A state court decision on partisan gerrymandering is what happened earlier this year, when the Democratic majority on the court tossed the 10-4 map Republicans drew. Every Republican on the court dissented against that ruling, saying it wasn’t a question courts should rule on at all.

If even just one of the two new Republicans on the courts takes the same approach, then the court is likely to rule against any challenge to the new maps.

In recent years, the court has frequently voted along pure party lines in political cases. Orr said there’s no reason to think that will change in the near future. While the current Democratic majority on the Supreme Court has been aggressive in striking down laws as unconstitutional, the Republican justices — Paul Newby, Tamara Barringer and Phil Berger Jr., the son of the N.C. Senate leader — have all dissented in all of the most high-profile cases.

“Certainly Chief Justice Newby’s approach has been to be hands-off with the General Assembly,” Orr said. “And then Justice Barringer is a former state senator. And Justice Berger’s father is his father.”

With two new Republican justices joining the court, it’s impossible to know exactly how they’ll vote in lawsuits that don’t even exist yet. But if one or both of Dietz and Allen vote the party line on redistricting, then whatever maps the legislature draws next year could be used in the 2024, 2026, 2028 and 2030 elections.

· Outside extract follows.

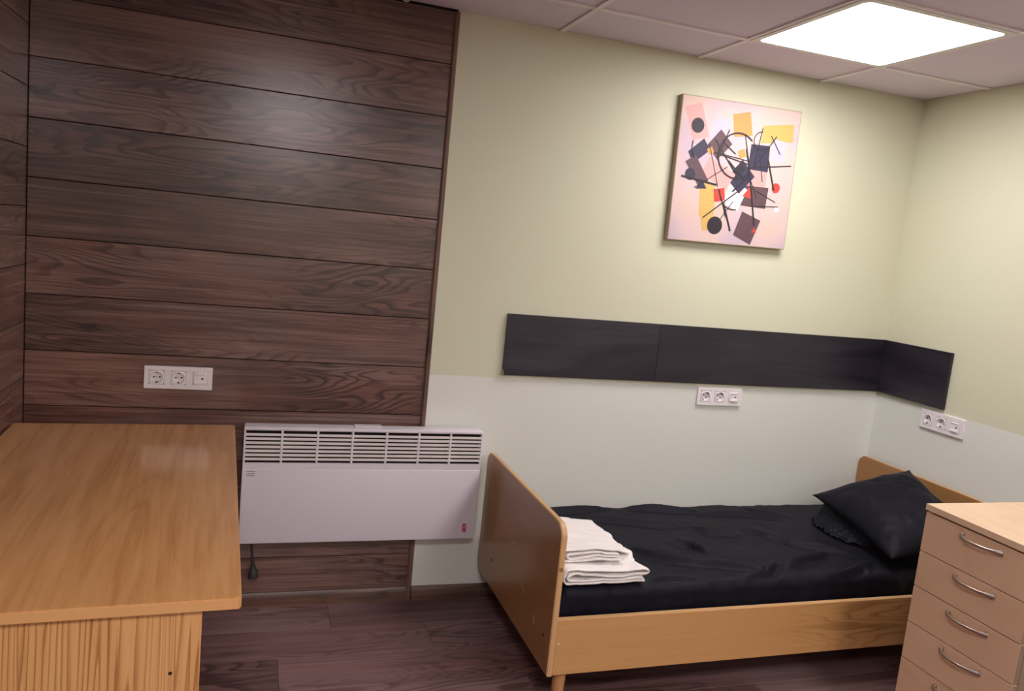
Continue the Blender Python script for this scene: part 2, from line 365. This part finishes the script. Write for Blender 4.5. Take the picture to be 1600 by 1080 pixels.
# ------------------------------------------------------------------ sockets
def outlet(label, loc, rz, well_turn):
    o = thing('socket_plate', label, 'power socket', loc, rz, 'triple socket plates on the walls')   # local: x right, z up, front = -y
    w, h = .1115, .0405
    m = MB(); bm = m.bm
    # frame with three square openings, built as bars
    fw = .0245
    cx = [-.071, 0, .071]
    m.box(-w, w, -.0100, -.0003, fw, h, .0018); m.box(-w, w, -.0100, -.0003, -h, -fw, .0018)
    for a, b in ((-w, cx[0]-fw), (cx[0]+fw, cx[1]-fw), (cx[1]+fw, cx[2]-fw), (cx[2]+fw, w)): m.box(a, b, -.0098, -.0003, -fw-.002, fw+.002, .0012)
    m.build('frame', M_white, o)
    for k in (0, 1):
        m = MB(); bm = m.bm; n = 32; R = .0195; s = .0240
        def ringv(f, y): return [bm.verts.new((*f(a*2*math.pi/n+math.pi/n)[:1], y, f(a*2*math.pi/n+math.pi/n)[1])) for a in range(n)]
        def sq(a):
            c, q = math.cos(a), math.sin(a); k_ = s/max(abs(c), abs(q)); return (c*k_, q*k_)
        def ci(r): return lambda a: (math.cos(a)*r, math.sin(a)*r)
        rings = [ringv(sq, -.002), ringv(sq, -.0108), ringv(ci(R+.0022), -.0112), ringv(ci(R+.0010), -.0120), ringv(ci(R), -.0114), ringv(ci(R-.0006), -.0014)]
        for a, b in zip(rings, rings[1:]):
            for i in range(n): bm.faces.new((a[i], a[(i+1) % n], b[(i+1) % n], b[i]))
        bm.faces.new(rings[-1]); bmesh.ops.recalc_face_normals(bm, faces=bm.faces)
        ins = m.build('socket_insert', M_white, o, 30, (cx[k], 0, 0))
        tr = (0, well_turn, 0)
        for sx in (-1, 1): MB().cyl((sx*.0095, -.0012, 0), (sx*.0095, -.0022, 0), .0030, n=14).build('pin_hole', M_hole, ins, rot=tr)
        MB().cyl((0, -.0012, 0), (0, -.0020, 0), .0016, n=10).build('centre_screw', M_brass, ins)
        for sz in (-1, 1): MB().box(-.0034, .0034, -.0100, -.0014, min(sz*.0158, sz*.0192), max(sz*.0158, sz*.0192), .0006, 1).build('earth_clip', M_hole if sz < 0 else M_brass, ins, rot=tr)
    d = MB(); d.box(-.0240, .0240, -.0108, -.002, -.0240, .0240, .0010); di = d.build('data_insert', M_white, o, 40, (cx[2], 0, 0))
    # sloping cover: thicker below, with a lip on top and the dark jack at its right
    c = MB(); c.prism([(-.0105, -.0185), (-.0165, -.0175), (-.0165, -.0125), (-.0125, -.0085), (-.0120, .0145), (-.0105, .0150)], 'x', -.0185, .0165); c.build('hinged_cover', M_white, di)
    MB().box(-.0185, .0175, -.0150, -.0105, .0158, .0195, .0006, 1).build('lip', M_white, di)
    j = MB(); j.cyl((.0065, -.0118, .0010), (.0065, -.0128, .0010), .0030, n=14); j.box(.0032, .0120, -.0127, -.0118, -.0020, .0016); j.build('jack', M_hole, di)
    return o
outlet('white triple socket plate on the dark wood wall above the desk', (.4801, 0, .8754), 0, 0)
outlet('white triple socket plate on the back wall under the long black board', (2.6833, 0, .8824), 0, math.radians(38))
outlet('white triple socket plate on the right wall under the short black board', (W, -.3918, .8799), -math.pi/2, math.radians(20))

# ------------------------------------------------------------------ picture (a generic abstract print)
def picture():
    o = thing('canvas_picture', 'square abstract canvas print with pink, yellow and dark shapes above the bed', 'picture', (2.599, -.0006, 1.836)); o.rotation_euler = (0, math.radians(-.9), 0)
    s, h = .286, .292
    MB().box(-s, s, -.0300, -.0004, -h, h, .0025, 2).build('canvas', M_canvas, o)
    # printed ground: soft patches of pale pink, cream and yellow
    m, t, b = newmat('print_ground'); N = t.nodes; L = t.links
    tc = N.new('ShaderNodeTexCoord'); n = N.new('ShaderNodeTexNoise'); n.inputs['Scale'].default_value = 4.2; n.inputs['Detail'].default_value = 1.5; L.new(tc.outputs['Object'], n.inputs['Vector'])
    r = N.new('ShaderNodeValToRGB'); L.new(n.outputs[0], r.inputs[0]); e = r.color_ramp.elements
    e[0].position = .32; e[0].color = rgba((190, 168, 186)); e[1].position = .72; e[1].color = rgba((216, 186, 164))
    x = e.new(.5); x.color = rgba((210, 184, 182))
    g = N.new('ShaderNodeSeparateXYZ'); L.new(tc.outputs['Object'], g.inputs[0])
    L.new(r.outputs[0], b.inputs['Base Color']); b.inputs['Roughness'].default_value = .6
    cols = {'navy': (52, 48, 70), 'plum': (92, 68, 74), 'yellow': (206, 170, 96), 'orange': (204, 148, 82), 'red': (196, 66, 58), 'black': (40, 34, 42), 'white': (232, 222, 226), 'rose': (214, 160, 156), 'lilac': (198, 182, 210)}
    keys = list(cols); mats = [m]+[plain('print_'+k, cols[k], .6) for k in keys]
    q = MB(); bm = q.bm; lay = [0]
    def poly(pts, k):
        lay[0] += 1; yy = -.0302-.000035*lay[0]
        f = bm.faces.new([bm.verts.new((p[0]*s, yy, p[1]*h)) for p in pts]); f.material_index = keys.index(k)+1 if k else 0
    def disc(cx, cz, r, k, n=28, sx=1): poly([(cx+sx*r*math.cos(a*2*math.pi/n), cz+r*math.sin(a*2*math.pi/n)) for a in range(n)], k)
    def line(x0, z0, x1, z1, wd, k='black'):
        d = Vector((x1-x0, z1-z0)).normalized(); nx, nz = -d.y*wd/2, d.x*wd/2
        poly([(x0+nx, z0+nz), (x0-nx, z0-nz), (x1-nx, z1-nz), (x1+nx, z1+nz)], k)
    def arc(cx, cz, r, a0, a1, wd, k='black', n=22):
        P = [(math.radians(a0+(a1-a0)*i/n)) for i in range(n+1)]
        poly([(cx+(r+wd/2)*math.cos(a), cz+(r+wd/2)*math.sin(a)) for a in P]+[(cx+(r-wd/2)*math.cos(a), cz+(r-wd/2)*math.sin(a)) for a in P[::-1]], k)
    poly([(-.985, -.985), (.985, -.985), (.985, .985), (-.985, .985)], None)
    # a plain scatter of geometric shapes in the print's colours
    rng = random.Random(23)
    spots = [(-.66+.33*i_+rng.uniform(-.1, .1), -.66+.33*j_+rng.uniform(-.1, .1)) for i_ in range(5) for j_ in range(5)]; rng.shuffle(spots)
    for k in ('lilac', 'rose', 'yellow', 'orange', 'lilac', 'yellow', 'plum', 'rose', 'navy', 'plum', 'white', 'navy', 'rose', 'plum', 'yellow', 'navy', 'plum'):
        cx, cz = spots.pop(); a, r1, r2 = rng.uniform(0, 3.1), rng.uniform(.16, .30), rng.uniform(.08, .2)
        poly([(cx+r1*x_*math.cos(a)-r2*z_*math.sin(a), cz+r1*x_*math.sin(a)+r2*z_*math.cos(a)) for x_, z_ in ((-1, -.8), (.9, -1), (1, .9), (-.8, 1))], k)
    for k in ('red', 'navy', 'black', 'orange', 'red', 'black', 'white', 'navy', 'red', 'black', 'orange', 'navy', 'red'):
        cx, cz, r1 = rng.uniform(-.78, .78), rng.uniform(-.78, .78), rng.uniform(.05, .13)
        n_ = rng.choice((3, 4, 28)); a0 = rng.uniform(0, 6)
        poly([(cx+r1*math.cos(a0+a*2*math.pi/n_), cz+r1*math.sin(a0+a*2*math.pi/n_)) for a in range(n_)], k)
    for k in range(26):
        cx, cz, a, l_ = rng.uniform(-.64, .64), rng.uniform(-.64, .64), rng.uniform(0, 3.1), rng.uniform(.12, .36)
        line(cx-l_*math.cos(a), cz-l_*math.sin(a), cx+l_*math.cos(a), cz+l_*math.sin(a), rng.choice((.012, .018, .026)), 'black')
    for k in range(6): arc(rng.uniform(-.55, .55), rng.uniform(-.55, .55), rng.uniform(.12, .34), rng.uniform(0, 180), rng.uniform(200, 330), rng.choice((.014, .022)), 'black')
    q.build('printed_design', mats, o, False)
picture()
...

“Whatever maps they draw next year will likely be what we get for the rest of the decade,” Orr said.

Bitzer, however, cautioned that a map that looks like a 10-4 or 11-3 split in 2022 might not be the same in 2028 or 2030. He noted that the true political battlegrounds are no longer rural areas, like they were a decade or two ago. Now it’s the suburbs, which used to be reliably Republican but are shifting left as more people move to the metro areas.

“Now, the question long-term is, ‘Where is the growth in this state?” he said. “And it is not in rural North Carolina, unless something dramatic happens.”